Gregor Clegane - Awarded to the to the team that pulled off the Biggest Upset According to Projections
Because he's "The Mountain who Rides".  Football and fantasy, amiright?  More like "Game of THROWS" in ATL the other night.
This week: Appalachian Refugees
That's how to turn it around!  After starting 0-3 there was little hope for the Gypsies of Appalachia but they gutted it out to post their highest score of the season in a fantastic Week 4 comeback.  Predicted to lose 155.5 to 173.5 to The Magnetic Turf, Jimmy and Bill outscored their projection by FORTY points en route to a 195.5 to 178.0 victory.  Incredibly, they were able to do this despite netting only 6.5 pts from Carson Palmer and a COMBINED 12.0 pts from Darren Mcfadden and Andre Johnson.  Instead the Hobos of Hoboken have players to thank like James Jones (22.0 pts), Michael Turner (25.0), Lance Briggs (23.0) and an incredible 22.0 pts from PK Greg Zuerlein, who may come last alphabetically but whose Week 4 output ALONE would land him 29th at his position for the season.
MDI (Mount Desert Island) - Awarded to the team with the Worst Efficiency Rating
Because our mountains don't even have trees on top.  That's weak.  Hear me, Mountains?  Rogaine.  It's a thing.
This week:  Chicks with Ditkas (75.8%)
UGGGGGHHHHH  CWD becomes the first team to post the lowest efficiency rating for the week yet still win their match-up, posting 210.0 pts despite leaving 125.0 on the bench.  Basically this award was going to go to whomever owned Brian Hartline this week.  His combination of "Should I start a MIA wideout named Brian Hartline or LITERALLY ANYONE ELSE" and the 43.5 pts that he actually put up locked up this award for my bitter rival.  Russell would have had a shot at this award regardless though, as Pey-Pey (31.0 pts) and Greg Olsen (20.0 pts) were strong reserve plays.

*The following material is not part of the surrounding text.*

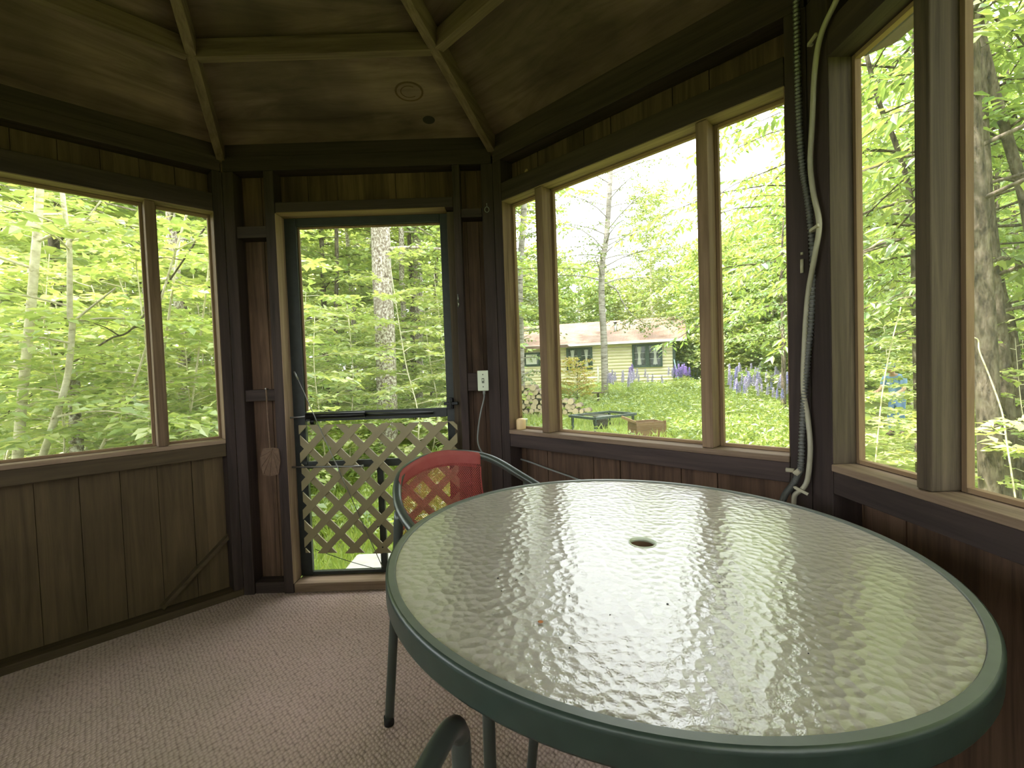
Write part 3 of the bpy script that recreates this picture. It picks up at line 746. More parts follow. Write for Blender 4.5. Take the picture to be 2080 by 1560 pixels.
# ------------------------------------------------------------------ patio chairs
def chair(loc, fdir, label):
    rz = math.atan2(-fdir[0], fdir[1])            # local +y faces forward
    root = thing('patio_chair', label, 'chair', (loc[0], loc[1], 0), rz)
    r = 0.0152
    rail = bez([(0.285, 0.445, 0.60), (0.285, 0.42, 0.632), (0.285, 0.36, 0.648), (0.285, 0.15, 0.662), (0.268, -0.05, 0.718), (0.20, -0.18, 0.788), (0.10, -0.235, 0.818), (0, -0.25, 0.824),
                (-0.10, -0.235, 0.818), (-0.20, -0.18, 0.788), (-0.268, -0.05, 0.718), (-0.285, 0.15, 0.662), (-0.285, 0.36, 0.648), (-0.285, 0.42, 0.632), (-0.285, 0.445, 0.60)], 8)
    b = MB(); b.tube(rail, r, 14, caps=False); b.build('arm_and_back_rail', M['frame_black'], root)
    for s in (-1, 1):
        b = MB(); b.tube(bez([(s * 0.285, 0.4449, 0.6005), (s * 0.2855, 0.4475, 0.56), (s * 0.287, 0.45, 0.45), (s * 0.289, 0.45, 0.25), (s * 0.290, 0.45, 0.008)], 6), r, 14, caps=False)
        lg = b.build('leg', M['frame_black'], root)
        b = MB(); b.lathe([(0.0165, 0), (0.0165, 0.028)], (s * 0.290, 0.45, 0), 12); b.build('foot_cap', M['rubber'], lg)
        b = MB(); b.tube(bez([(s * 0.272, -0.045, 0.705), (s * 0.282, -0.05, 0.55), (s * 0.295, -0.075, 0.3), (s * 0.318, -0.088, 0.008)], 6), r, 14)
        lg = b.build('leg', M['frame_black'], root)
        b = MB(); b.lathe([(0.0165, 0), (0.0165, 0.028)], (s * 0.318, -0.088, 0), 12); b.build('foot_cap', M['rubber'], lg)
        # seat side rails
        b = MB(); b.tube(bez([(s * 0.215, -0.20, 0.60), (s * 0.215, -0.14, 0.45), (s * 0.215, -0.02, 0.405), (s * 0.215, 0.20, 0.425), (s * 0.215, 0.30, 0.41)], 6), 0.011, 12)
        b.build('seat_rail', M['frame_black'], root)
    for y, z in ((0.02, 0.392), (0.27, 0.412)):
        b = MB(); b.tube([(-0.288, y, z), (0.288, y, z)], 0.010, 12); b.build('cross_bar', M['frame_black'], root)
    # sling: wraps over the top rail and runs down into the seat
    nu, prof = 20, []
    VV = []; UV = []; nrow = 0
    ys = [(-0.018, 0.004, 0.75, 0), (-0.020, 0.016, 1.0, 0)]  # unused shape marks
    def rail_at(u):                                 # x across
        x = u * 0.19 + 0.035
        best = min(range(len(rail)), key=lambda i: abs(rail[i].x - x) + (10 if rail[i].y > 0.0 else 0))
        # linear refine on y,z as a function of x
        t = min(1.0, abs(x) / 0.285)
        y = -0.25 + 0.07 * (x / 0.20) ** 2 if abs(x) < 0.2 else -0.18 + (abs(x) - 0.2) * 1.6
        z = 0.824 - 0.036 * (x / 0.20) ** 2 if abs(x) < 0.2 else 0.788 - (abs(x) - 0.2) * 0.9
        return x, y, z
    rows = []
    def row(fn):
        rows.append([fn(-1 + 2 * i / nu) for i in range(nu + 1)])
    row(lambda u: (lambda x, y, z: (x, y - 0.014, z - 0.05))(*rail_at(u)))
    for a in (200, 160, 120, 90, 60, 20, -10):
        row(lambda u, a=a: (lambda x, y, z: (x, y + 0.0165 * cos(radians(a)), z + 0.0165 * sin(radians(a))))(*rail_at(u)))
    def mid(u, t):
        x, y, z = rail_at(u)
        s0 = Vector((x, y + 0.0165, z - 0.01)); s1 = Vector((u * 0.205, -0.155, 0.46)); c = Vector((x, -0.235 + 0.02 * (u * u), 0.60))
        return (s0 * (1 - t) ** 2 + c * 2 * t * (1 - t) + s1 * t * t)
    for t in (0.08, 0.2, 0.35, 0.5, 0.65, 0.8, 0.9, 1.0):
        row(lambda u, t=t: tuple(mid(u, t)))
    for (y, z) in ((-0.11, 0.425), (-0.04, 0.405), (0.08, 0.402), (0.2, 0.418), (0.285, 0.422), (0.305, 0.412), (0.31, 0.395)):
        row(lambda u, y=y, z=z: (u * 0.205, y, z - 0.012 * (1 - u * u)))
    V = [p for r_ in rows for p in r_]; Fs = []
    for j in range(len(rows) - 1):
        for i in range(nu): Fs.append((j * (nu + 1) + i, j * (nu + 1) + i + 1, (j + 1) * (nu + 1) + i + 1, (j + 1) * (nu + 1) + i))
    b = MB(); b.add(V, Fs, True)
    me = b.mesh('sling', M['sling'])
    uvl = me.uv_layers.new(name='UVMap'); acc = [0.0]
    for j in range(1, len(rows)): acc.append(acc[-1] + (Vector(rows[j][nu // 2]) - Vector(rows[j - 1][nu // 2])).length)
    for lp in me.loops:
        j, i = divmod(lp.vertex_index, nu + 1); uvl.data[lp.index].uv = (i / nu * 0.40 * 2.2, acc[j] * 2.2)
    o = link('sling', me, root); o['label'] = 'faded red woven mesh'
    sm = o.modifiers.new('solid', 'SOLIDIFY'); sm.thickness = 0.0015
    for e in (0, nu):
        b = MB(); b.tube([Vector(rows[j][e]) for j in range(8, len(rows))], 0.0028, 6); b.build('seam', M['sling'], o)
    return root
chair((-0.13, 1.60), (0.62, -0.785), 'red mesh patio chair between the screen door and the glass table')
chair((0.077, 0.176), (0.24, 0.97), 'patio chair whose dark tube arm rises at the bottom edge before the table')

# ------------------------------------------------------------------ wall fittings
def wire_on_corner(pts, off):
    out = []
    for px, py in pts:
        k = 1 if px < 1643 else 2
        p = wall_px(k, px, py, -off)
        out.append(p)
    return out
sw = thing('light_switch', 'ivory switch box on the post right of the door', 'switch', wall_px(0, 981.5, 773, 0.0))
sw.location = wall_pt(0, 0.613, 0, 1.098)
b = MB(); b.box(-0.024, 0.024, -0.012, 0.009, -0.046, 0.046); b.build('box', M['switch'], sw, bevel=0.003)
b = MB(); b.box(-0.0285, 0.0285, -0.020, -0.0125, -0.053, 0.053); pl = b.build('cover_plate', M['switch'], sw, bevel=0.003)
b = MB(); b.box(-0.0065, 0.0065, -0.0215, -0.0195, -0.013, 0.013); b.build('slot', M['switch_dark'], pl)
b = MB(); b.box(-0.004, 0.004, -0.031, -0.0205, -0.001, 0.008); b.build('toggle', M['switch'], pl, bevel=0.001)
for z in (-0.032, 0.032):
    b = MB(); b.tube([(0, -0.0195, z), (0, -0.0222, z)], 0.0035, 10); b.build('screw', M['switch_dark'], pl)
b = MB(); b.tube([(0.003, -0.003, -0.054), (0.003, -0.003, -0.072)], 0.007, 10); b.build('connector', M['cable_grey'], sw)
pts = [wall_pt(0, 0.616, -0.003, 1.03)] + [wall_px(0, *p, 0.02) for p in ((983, 810), (976, 840), (971, 875), (971, 900), (979, 918), (990, 926), (999, 928))]
b = MB(); b.tube(bez(pts, 8), 0.0042, 8); tag(b.build('cable', M['cable_grey']), 'thin grey cable hanging in a bow below the ivory switch', 'cable')
pts = [wall_px(1, *p, 0.078) for p in ((1034, 929), (1050, 931), (1072, 937), (1110, 951), (1150, 965), (1200, 983), (1260, 1004), (1330, 1030))]
b = MB(); b.tube(bez(pts, 6), 0.0045, 8); tag(b.build('cable', M['cable_grey']), 'grey cable running along the boards under the wide window', 'cable')

# cream cable and armoured conduit on the corner post
cpts = [(1702, -6), (1668, 70), (1655, 145), (1650, 250), (1646, 330), (1652, 390), (1664, 455), (1655, 520), (1641, 600), (1634, 700), (1632, 790), (1641, 850), (1646, 910), (1641, 970), (1631, 992), (1615, 1005), (1612, 1024)]
P = [wall_px(2 if p[0] > 1643 else 1, p[0], p[1], -0.016) for p in cpts]
cab = thing('cream_cable', 'cream cable stapled down the corner post between the two right windows', 'cable', P[0])
b = MB(); b.tube([p - P[0] for p in bez(P, 8)], 0.0075, 10); b.build('sheath', M['cable_cream'], cab)
for i, (px, py) in enumerate(((1659, 80), (1663, 463), (1630, 995))):
    k = 2 if px > 1643 else 1
    p = wall_px(k, px, py, -0.012); t = wall_pt(k, 1, 0, 0) - wall_pt(k, 0, 0, 0); n = wall_pt(k, 0, -1, 0) - wall_pt(k, 0, 0, 0)
    dv = (t * 0.018 + Vector((0, 0, -0.008 if py > 900 else 0.003)))
    b = MB(); b.beam(p - dv + n * 0.013, p + dv + n * 0.013, 0.009, 0.006, n); b.beam(p - dv, p - dv + n * 0.014, 0.008, 0.006); 
    st = b.build('staple', M['strap'], cab); st.location = -P[0]
kpts = [(1617, -6), (1619, 90), (1621, 180), (1624, 260), (1630, 340), (1640, 400), (1648, 470), (1652, 560), (1648, 650), (1640, 730), (1634, 800), (1630, 870), (1627, 945), (1622, 962), (1610, 985), (1596, 1003), (1588, 1022)]
P2 = [wall_px(1, p[0], p[1], -0.014) for p in kpts]
con = thing('armoured_conduit', 'grey ribbed flexible conduit running down beside the cream cable', 'conduit', P2[0])
path = bez(P2, 44); rr = [0.0088 + 0.0016 * (1 if (i % 4) < 2 else -1) for i in range(len(path))]
b = MB(); b.tube([p - P2[0] for p in path], rr, 10); b.build('sheath', M['conduit'], con)
p = wall_px(1, 1622, 957, -0.012); t = wall_pt(1, 1, 0, 0) - wall_pt(1, 0, 0, 0)
b = MB(); b.tube([p - t * 0.008 + Vector((0, 0, 0.003)), p + t * 0.004 + Vector((0, 0, -0.008))], 0.014, 12); b.tube([p - t * 0.035, p - t * 0.012], 0.007, 10); st = b.build('clamp', M['strap'], con); st.location = -P2[0]
b = MB(); hk = wall_px(1, 1629, 540, -0.004); b.tube([hk + Vector((0, 0, 0.02)), hk, hk + Vector((0, 0, -0.022))], 0.005, 8); b.tube([hk + Vector((0, 0, 0.042)), hk + Vector((0, 0, 0.034))], 0.004, 8)
tag(b.build('cable_staple', M['strap']), 'pale empty cable staple on the dark post left of the conduit', 'staple')

# candle on the sill
cd = thing('candle', 'short cream pillar candle on the sill of the wide window', 'candle', wall_pt(1, -0.598, 0.045, 0.84), 0.3)
b = MB(); b.lathe([(0.0005, 0.0), (0.0235, 0.0), (0.0245, 0.003), (0.0245, 0.045), (0.022, 0.052), (0.011, 0.056), (0.0005, 0.057)], n=24); b.build('wax_body', M['wax'], cd)
b = MB(); b.tube(bez([(0, 0, 0.056), (0.002, 0, 0.064), (0.0055, 0, 0.071)], 4), 0.0016, 6); b.build('wick', M['wick'], cd)

# swatter hanging left of the door
s0 = wall_px(0, 540, 795, -0.006)
fs = thing('fly_swatter', 'tan fly swatter hanging from the block left of the door', 'fly swatter', s0)
b = MB(); b.tube(bez([(0.002, 0, 0.02), (0.003, 0, -0.10), (0.006, 0, -0.27), (0.008, 0, -0.33)], 6), [0.004] * 18 + [0.003], 8); b.build('handle', M['swat'], fs)
hd = MB(); out = [(-0.028, 0.070), (0.024, 0.074), (0.052, 0.066), (0.058, 0.0), (0.046, -0.070), (0.0, -0.078), (-0.034, -0.070), (-0.046, -0.03), (-0.046, 0.03)]
n_ = len(out); cz = -0.37
hd.add([(x, -0.003, cz + z) for x, z in out] + [(x, 0.002, cz + z) for x, z in out], [tuple(range(n_))[::-1], tuple(range(n_, 2 * n_))] + [(i, (i + 1) % n_, n_ + (i + 1) % n_, n_ + i) for i in range(n_)])
hdo = hd.build('head', M['swat'], fs)
b = MB()
for i in range(9):
    x, z = out[i]; b.tube([(0.02, -0.004, cz + 0.06), (x * 0.93, -0.004, cz + z * 0.93)], 0.0013, 5)
b.build('rib', M['swat'], hdo)
b = MB(); b.tube([(0.002, 0.02, 0.012), (0.002, -0.006, 0.014)], 0.003, 8); b.build('nail', M['steel'], fs)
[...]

Cliffhanger - Awarded to the team with the Smallest Margin of Victory
This week:  Chicks with Ditkas (9.5 pts)
Back to back 9.5 pt victories and a 1.0 game division lead are nice things to have in a league this competitive, and the Excitables with Externals locked up both this week but edging out I'm a MAN I'm Forte by the narrowest of margins.  It was in doubt until the final buzzer sounded in Monday night's game but Demarco Murray was unable to break through the TB defense for any long runs and stalled at 13.0 pts.  Happily a Week 9 rematch looms ominously, and once I harvest some of John's steroid beard I will be unbeatable.  Aha  ahaha ahHAHAHAHAHA


Quotable Quotes from around the League this Week:

Don't start celebrating yet.  I always pour a little out before finishing a Forte."
- Chicks with Ditkas, bringing some trash talk to the table, which is incredibly unsanitary

"4-0, feeling great!  I'm really proud of you guys.  Megatron, I'm a bit worried that you're not the top WR though.  Might need to make a 'trade' for AJ Green.  A 'trade too good to refuse'.  No, no, leave the bats there.  That comes later."
- Dapper Dooleys [dramatization, but I'm pretty sure this happened late Sunday]

"I'm taking the ball next week, and I'm scoring."
- Me, and you can quote me on it.  I just did, and it's super easy.

"..."
- Buffalo Stampede, unreachable for comment.  Really weird too.  His mail is all piled up on his stoop and he's not answering his phone.  I bumped into Tracy living in a tipi in his yard and she said she hadn't seen him in a while and thought that "he'd migrated onto the big herd in the sky" but I don't know what she meant.  The beef stew that she was making in a giant cauldron was delicious though!

"Eighteen points last week
Now no targets by Eli?
Martellus Bennett"
- Brady Gaga

Next Week's "Featured Match-up":
I'm a MAN I'm Forte (2-2) vs. Mushin no Shin (3-1)
The two 2nd seeds go at it to determine who gets an edge for the 2nd playoff spot.  It's never too early to think playoffs positioning, trust me.  I've been awake since 6AM and no one has told me to stop yet.  Anthony needs a win here if he hopes to stay within striking distance of Dapper Dooleys, who have the less-heralded Replacement Refs Gone Wild as their match up.  Forte is 1 of 3 teams sitting at 2-2 in the Neyland division so likewise can't afford to give up ground.  It should be a closely contested tilt also, with both teams posting similar point totals to this part of the season and early predictions only giving Mushin a 4.1 pt advantage.

Trade Market Watch:
No trades this week, though I offered like a jillion and half of the people didn't get back to me. SIGH

FA Hot Stocks:
There should be some big noise this week as a few FA made waves and will demand a premium bid.  NEP RB Brandon Bolden, Andre Roberts and Jackie Battle should all net close to $7 and with bye weeks continuing its likely that Kevin Kolb and Matt Hasselbeck will generate some bidding as well.